On Monday this week representatives of Starbucks, Amazon and Google faced MPs to have their companies' tax affairs scrutinised in a quite ferocious manner. Select committees have become a kind of reality show where MPs get to look look tough and funny and deliver a few zingers at wrongdoers - and the more public the wrong doing, the more aggressive the questioning. (see G4S and Murdoch). Sometimes this is all a bit daft but MPs' indignation seemed to genuinely reflect what ordinary UK taxpayers are increasingly thinking. "Your entire business is here but you pay no tax here and that really riles us", Margaret Hodge told Amazon's Andrew Cecil. If this response to Starbucks' staement on its tax affairs is any guide then she's right, all of a sudden it does seem to rile us.
Interestingly, it seems that the real public breakthrough moment may end up being the response of the those firms when questioned by the Public Accounts Committee. If there's one thing we don't like, it's being treated like idiots. Tuesday's Daily Mail was scathing in its analysis of how these firms have acted. It's been huge news in an already huge news week.

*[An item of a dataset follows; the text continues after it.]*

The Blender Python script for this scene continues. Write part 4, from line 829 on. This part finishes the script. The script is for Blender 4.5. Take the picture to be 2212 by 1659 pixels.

As an issue, corporate tax avoidance has been bubbling for ages. The Tax Justice Network has been doing mind-bogglingly wonky (and brilliant) work on corporate tax for years. Organisations like ActionAid and Christian Aid have been looking into how big business' tax affairs impact on developing countries. UK Uncut's creative tactics against high street tax avoiders have been making headlines since 2010.
Campaigners who've been plugging away at this issue should be proud. It's hard work to make an issue like this capture the public imagination - but when it does and it sticks it can be unstoppable. The broad and loose alliance of faith groups, charities, activists and even the Daily Mail have served to bring this important issue out of the finance think tanks and into people's consciousness. On Monday this came to a head in front of a committee of riled MPs who did a grand job of holding this firms to account, but without members of the public taking action and getting involved, it never would have got there at all.
In the end, what really matters is how policy makers respond to this challenge and it's yet to be seen whether they'll take decisive action on tax avoidance. From a campaigning perspective, however, seeing these firms put through their paces on Monday was certainly a victory of sorts and the journey from accountancy wonkery to fully fledged public outrage has been fascinating.
It's easy for politicians to look tough by asking questions, it's harder for them to stand up and take action. The challenge for campaigners now is how to turn this surge of interest in tax avoidance into people-powered pressure that forces a genuine, tangible result.